このため、研究会では「SIMロックについては原則解除することが望ましい」としながらも、第3.9世代や4世代と呼ばれる次世代の携帯電話端末でSIMロック解除を義務づけるよう検討すべきとし、2010年の時点で最終的な結論を出すべきとした。
ただしこのときには、単に端末が利用できるようになるだけでなく、それまで利用していたコンテンツやサービスも、キャリアを変えても利用できるようにすべきと指摘している。

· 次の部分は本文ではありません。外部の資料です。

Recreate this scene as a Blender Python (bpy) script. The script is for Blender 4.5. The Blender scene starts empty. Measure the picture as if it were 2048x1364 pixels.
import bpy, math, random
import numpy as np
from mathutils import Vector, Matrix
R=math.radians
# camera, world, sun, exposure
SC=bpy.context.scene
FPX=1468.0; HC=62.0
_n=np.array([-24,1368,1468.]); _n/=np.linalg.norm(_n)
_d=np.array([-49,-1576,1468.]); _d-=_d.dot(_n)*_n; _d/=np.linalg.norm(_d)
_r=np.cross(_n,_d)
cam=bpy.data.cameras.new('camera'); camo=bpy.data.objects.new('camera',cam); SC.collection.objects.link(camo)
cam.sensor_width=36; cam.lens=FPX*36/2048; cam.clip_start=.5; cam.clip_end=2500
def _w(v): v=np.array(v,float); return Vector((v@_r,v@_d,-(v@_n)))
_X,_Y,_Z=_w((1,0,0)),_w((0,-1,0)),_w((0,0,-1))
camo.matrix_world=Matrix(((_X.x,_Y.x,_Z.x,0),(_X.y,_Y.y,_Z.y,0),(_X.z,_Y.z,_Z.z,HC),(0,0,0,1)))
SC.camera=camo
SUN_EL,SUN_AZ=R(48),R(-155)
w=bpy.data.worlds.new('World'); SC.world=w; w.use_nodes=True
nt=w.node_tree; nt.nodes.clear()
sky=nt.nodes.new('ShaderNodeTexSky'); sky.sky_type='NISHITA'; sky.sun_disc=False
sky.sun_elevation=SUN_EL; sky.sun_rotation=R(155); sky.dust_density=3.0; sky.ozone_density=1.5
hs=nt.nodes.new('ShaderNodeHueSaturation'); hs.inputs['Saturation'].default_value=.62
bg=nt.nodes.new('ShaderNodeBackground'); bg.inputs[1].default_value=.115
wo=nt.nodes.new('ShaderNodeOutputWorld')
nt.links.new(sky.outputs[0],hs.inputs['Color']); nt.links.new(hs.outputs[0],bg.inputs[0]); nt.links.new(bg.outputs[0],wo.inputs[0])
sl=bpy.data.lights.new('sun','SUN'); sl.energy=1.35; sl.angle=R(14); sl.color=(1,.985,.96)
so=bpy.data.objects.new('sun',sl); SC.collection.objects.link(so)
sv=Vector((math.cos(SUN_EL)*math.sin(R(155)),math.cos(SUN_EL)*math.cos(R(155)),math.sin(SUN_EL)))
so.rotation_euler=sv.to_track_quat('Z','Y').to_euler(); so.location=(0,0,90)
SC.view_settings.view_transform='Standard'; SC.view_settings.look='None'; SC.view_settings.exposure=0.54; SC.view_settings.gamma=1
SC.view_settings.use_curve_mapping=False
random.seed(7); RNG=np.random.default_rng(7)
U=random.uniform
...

SIMロック解除のメリットとしては、キャリア共通の端末の上に利用者が必要とするアプリケーションを購入し、利用するようになれば、あまり機能を必要としない利用者はシンプルな端末を低価格で手に入れられるなど、選択の余地が広がることが挙げられる。特に法人分野での高い需要が見込めるという。
また、これまで端末メーカーはキャリアごとに別の端末を製造する必要があり、開発費の高騰につながっていたが、SIMロック解除によりコストを下げ、独自の戦略で端末を展開できるようになるとした。

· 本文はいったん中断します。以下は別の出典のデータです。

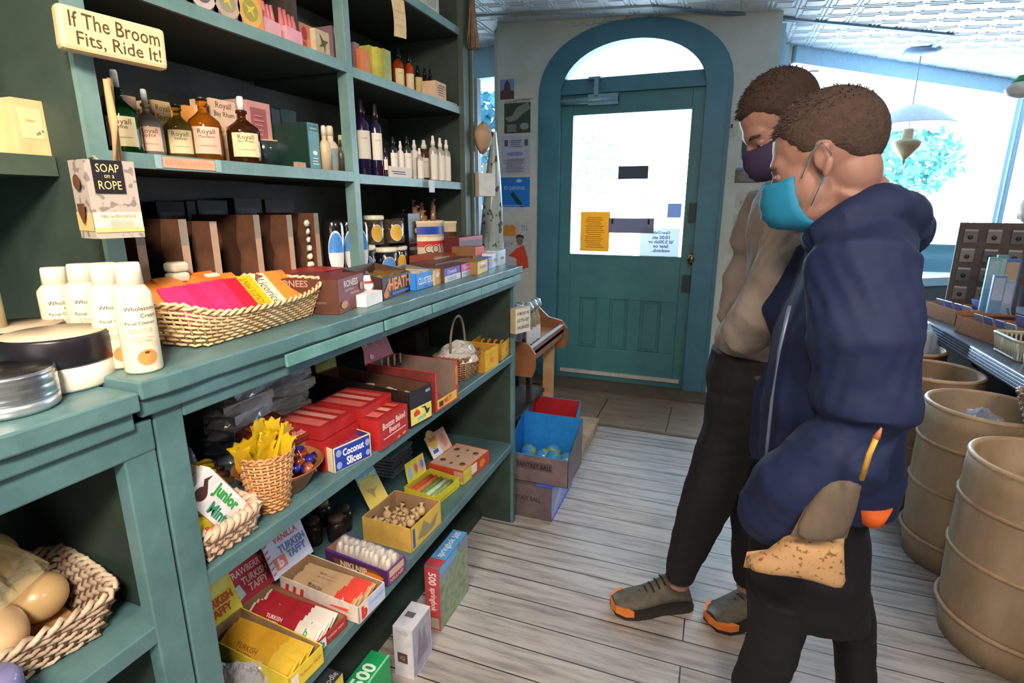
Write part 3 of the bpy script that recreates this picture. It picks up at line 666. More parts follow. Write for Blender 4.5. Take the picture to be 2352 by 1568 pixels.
# left alcove shelves
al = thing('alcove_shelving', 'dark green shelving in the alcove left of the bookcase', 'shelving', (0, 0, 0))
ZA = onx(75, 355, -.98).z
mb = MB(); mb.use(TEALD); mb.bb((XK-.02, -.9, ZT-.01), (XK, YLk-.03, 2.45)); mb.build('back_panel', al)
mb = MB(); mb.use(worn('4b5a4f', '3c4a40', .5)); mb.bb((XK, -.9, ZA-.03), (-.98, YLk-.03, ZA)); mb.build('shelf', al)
# dark riser shelf on top left
rz0 = U2+.135
rs = thing('riser_shelf', 'small dark wooden riser shelf on the top left bookcase shelf', 'shelf', (0, 0, 0))
DW = worn('40342c', '2a221e', .6, .6, 8, (1, 1, 1), .4, 30)
mb = MB(); mb.use(DW); mb.bb((XK+.005, .64, rz0), (XB_-.045, 1.13, rz0+.022)); mb.build('board', rs)
for y in (.65, 1.115):
    mb = MB(); mb.use(DW); mb.bb((XK+.005, y, U2+.001), (XB_-.05, y+.015, rz0)); mb.build('support', rs)
# ============================================================ placing helpers
def zat(u, v, P):
    r = ray(u, v); t = math.hypot(P.x, P.y)/math.hypot(r.x, r.y); return HC+r.z*t
def frame(A, B):
    d = (B-A); return math.atan2(d.y, d.x), math.hypot(d.x, d.y)
def L2W(loc, rz, p):
    return Vector((loc[0]+p[0]*cos(rz)-p[1]*sin(rz), loc[1]+p[0]*sin(rz)+p[1]*cos(rz), loc[2]+p[2]))
def pxbox(A, B, vtop, z, depth, x=None):
    """front-bottom-left pixel, front-bottom-right pixel, pixel row of the top above A"""
    a = onz(*A, z); b = onz(*B, z); rz, w = frame(a, b); h = zat(A[0], vtop, a)-z if vtop is not None else 0
    c = (a+b)/2; n = Vector((sin(rz), -cos(rz), 0)); c = c-n*depth/2; c.z = z
    return c, rz, w, h
def PB(name, label, cat, A, B, vtop, z, depth, m, items=(), group=None, h=None, dz=0):
    c, rz, w, hh = pxbox(A, B, vtop, z, depth); hh = h or hh; c.z += dz
    return carton(name, label, cat, c, rz, (w, depth, hh), m, items, group)
def YB(name, label, cat, y0, y1, x1, z, h, depth, m, items=(), group=None, tilt=0):
    """box squared to the shelf: front face at x1, from y0 to y1"""
    return carton(name, label, cat, (x1-depth/2, (y0+y1)/2, z), R90+tilt, (y1-y0, depth, h), m, items, group)
def TRAY(name, label, cat, loc, rz, size, mo, mi, items=(), hb=None, group=None, header=None, cut=None):
    w, d, h = size; hb = hb or h; t = .002
    root = thing(name, label, cat, loc, rz, group)
    mb = MB(); mb.use(mi); mb.bb((-w/2+t, -d/2+t, .0015), (w/2-t, d/2-t, .003)); 
    mb.use(mo); mb.bb((-w/2, -d/2, 0), (w/2, d/2, .0015))
    if cut:
        cz, cw = cut; mb.bb((-w/2, -d/2, 0), (w/2, -d/2+t, cz)); 
        for s in (-1, 1): mb.prism([(s*w/2, cz), (s*w/2*(1-cw*.45), cz), (s*w/2*(1-cw*.2), h), (s*w/2, h)], 'y', -d/2, -d/2+t)
    else: mb.bb((-w/2, -d/2, 0), (w/2, -d/2+t, h))
    mb.bb((-w/2, d/2-t, 0), (w/2, d/2, hb))
    for s in (-1, 1):
        x0, x1 = (s*w/2, s*(w/2-t)); x0, x1 = min(x0, x1), max(x0, x1)
        mb.add([(x0, -d/2, 0), (x1, -d/2, 0), (x1, d/2, 0), (x0, d/2, 0), (x0, -d/2, h), (x1, -d/2, h), (x1, d/2, hb), (x0, d/2, hb)], [(0, 3, 2, 1), (4, 5, 6, 7), (0, 1, 5, 4), (1, 2, 6, 5), (2, 3, 7, 6), (3, 0, 4, 7)])
    mb.use(mi)
    for s in (-1, 1): x = s*(w/2-t-.0003); q = [(x, -d/2+t, .003), (x, d/2-t, .003), (x, d/2-t, hb-.001), (x, -d/2+t, h-.001)]; mb.quad(*(q if s > 0 else q[::-1]))
    mb.quad((-w/2+t, d/2-t-.0003, .003), (w/2-t, d/2-t-.0003, .003), (w/2-t, d/2-t-.0003, hb-.001), (-w/2+t, d/2-t-.0003, hb-.001))
    prints(mb, w, d, h, items); mb.build('tray', root)
    if header:
        hw, hh, tilt, m, its, shape = header; mb = MB(); mb.use(m); 
        pts = [(hw*(a-.5), hh*b) for a, b in (shape or [(0, 0), (1, 0), (1, 1), (0, 1)])]
        mb.prism(pts, 'y', -.001, .001); prints(mb, hw, .002, hh, its)
        o = mb.build('header_card', root); o.location = (0, d/2-.001, hb-.004 if hb > .02 else hb); o.rotation_euler = (-tilt, 0, 0)
    return root, loc, rz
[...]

キャリアの通信回線を借りて携帯電話事業を展開するMVNOについては、新規参入により競争が加速されるとともに、利用者が新しい選択肢を得られることで市場が拡大する可能性があると期待を寄せる。
具体的には、固定通信と連携したFMCと呼ばれるサービスや、地域に密着した事業者の登場、法人市場の開拓などを挙げた。
ただし、MVNOが参入する上でいくつかの課題があると指摘。特にキャリアがMVNOの事業を阻害することがないよう、環境整備をする必要があるとした。

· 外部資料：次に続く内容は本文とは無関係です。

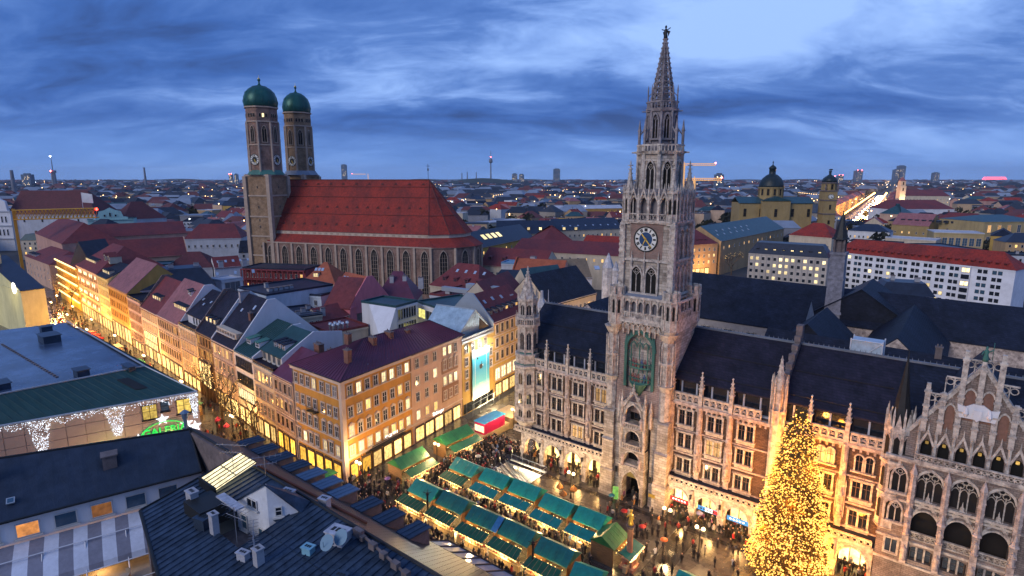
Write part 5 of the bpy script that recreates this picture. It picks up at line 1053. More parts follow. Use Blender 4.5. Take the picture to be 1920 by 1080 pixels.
b = MB(); b.box(1.4, 9.2, -.5, 0, 3.6, 9.6); b.obj('glass_bay', emit('bay_glow', (1, .7, .28), 1.7, .1, 'AUTO'), t)
b = MB()
for i in range(5): x = 1.3 + i * 2.0; b.box(x - .12, x + .12, -.65, 0, 0, 9.8)
b.box(1.2, 9.4, -.7, 0, 9.6, 10); b.box(1.2, 9.4, -.62, 0, 6.4, 6.6); b.obj('bay_frame', BFRAME, t)
t = terr(66.2, 53, nm='cream_house', lb='cream plastered house with four rows of small windows and set back slate roof', e=16.6, r=16.8, d=18, roof='flat', wall=CREAM, rm=SLATE2, rows=[(z, 6, wset(1.1, 1.8, WFRAME, PALE, 2, tp, .12), .5, 12.8) for z, tp in ((13.6, None), (10.6, 'cor'), (7.6, 'cor'), (4.9, None))], shop=(4, .4, 12.8, 3.2, SHOPB), bands=(12.9, 4.1))
b = MB(); b.box(0, 13.2, 2.4, 18, 16.7, 19.4); b.obj('attic_wall', WHITEP, t); b = MB(); b.slab([(-.1, 2, 19.3), (13.2, 2, 19.3), (13.2, 9.5, 25.0), (-.1, 9.5, 25.0)], .2); b.slab([(-.1, 9.5, 25.0), (13.2, 9.5, 25.0), (13.2, 18.3, 19.3), (-.1, 18.3, 19.3)], .2); b.obj('attic_roof', SLATE2, t)
for i in range(4): inst('window', win(1.0, 1.9, WFRAME, GLASS, 1, 1), t, (5 + i * 2.1, 2.38, 17))
for i in range(4): o = inst('roof_window', skylight_mesh(.8, .8, ROOFGLASS), t, (2 + i * 2.8, 6 - i % 2, 22.5 - .8 * (i % 2))); o.rotation_euler = (.65, 0, 0)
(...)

まず、キャリアが回線を貸し出す際の標準的な料金プランを明示するよう求めた。実際、PHS市場ではウィルコムが約款を策定、公表することで円滑な取り引きがなされているという。
このほか、キャリアの連絡窓口の公表、交渉に必要な情報公開範囲の明確化、総務省によるモニタリング、MVNOも利用できる端末プラットフォームの共通化などを挙げ、新規に周波数を割り当てる際には、免許取得事業者にMVNOへの回線貸し出しを義務づけるべきとした。
また、キャリアの課金機能や認証機能、位置情報の活用、プッシュ型の情報配信機能についても、MVNOが利用できるようにすべきとする。認証機能については、現在の端末認識番号に代わる新たなユーザーIDを2010年までに検討すべきとし、一例としてSIMカードを携帯電話以外の情報端末にも利用できるユーザーIDツールとして利用することを挙げた。
このほか、2007年度中に行うべきこととして、WiMAXへの対応やフェムトセルと呼ばれる新しい基地局への対応などを挙げた。
まずWiMAXについては、通信チップがPCに内蔵される可能性を指摘。現在、通信機能を持つ端末は財団法人電気通信端末機器審査協会(JATE)の認証を受ける必要があるが、2007年秋にモバイルWiMAXの周波数が割り当てられることもあり、2007年中に新たな仕組みの整備が必要とした。
フェムトセルは、無線LANルータの機能を持つ小型の携帯基地局。これを利用者が家庭に設置すると、屋内では携帯電話を無線IPフォンとして利用できるようになり、利用者が通話料金を下げられると期待されている。しかし現行の電波法では、利用者が勝手に基地局を設置することはできない。このため、2007年度末をめどに、フェムトセルを法律でどう扱うか決めるべきだとした。
このほか、携帯電話とさまざまな機器の連携を強化するための検討も2007年度中に開始すべきと提言している。
具体的な時期こそ示さなかったものの、検討課題としては端末プラットフォームの共通化、端末とネットワークの接続性やソフトウェアの相互運用性などを検証できる場の創設、携帯電話向けのウェブ記述言語の共通化、携帯端末のAPIの公開なども挙げた。
このようにさまざまな取り組みを示した上で、研究会ではまず、「モバイルビジネス活性化プラン(仮)」という名称で、具体的な施策のロードマップをすみやかに作るよう求めた。その上で、有識者で構成する「モバイルビジネス活性化プラン評価委員会(仮)」を開催し、進ちょく状況を1年に1度評価するとともにレポートを公表すべきとした。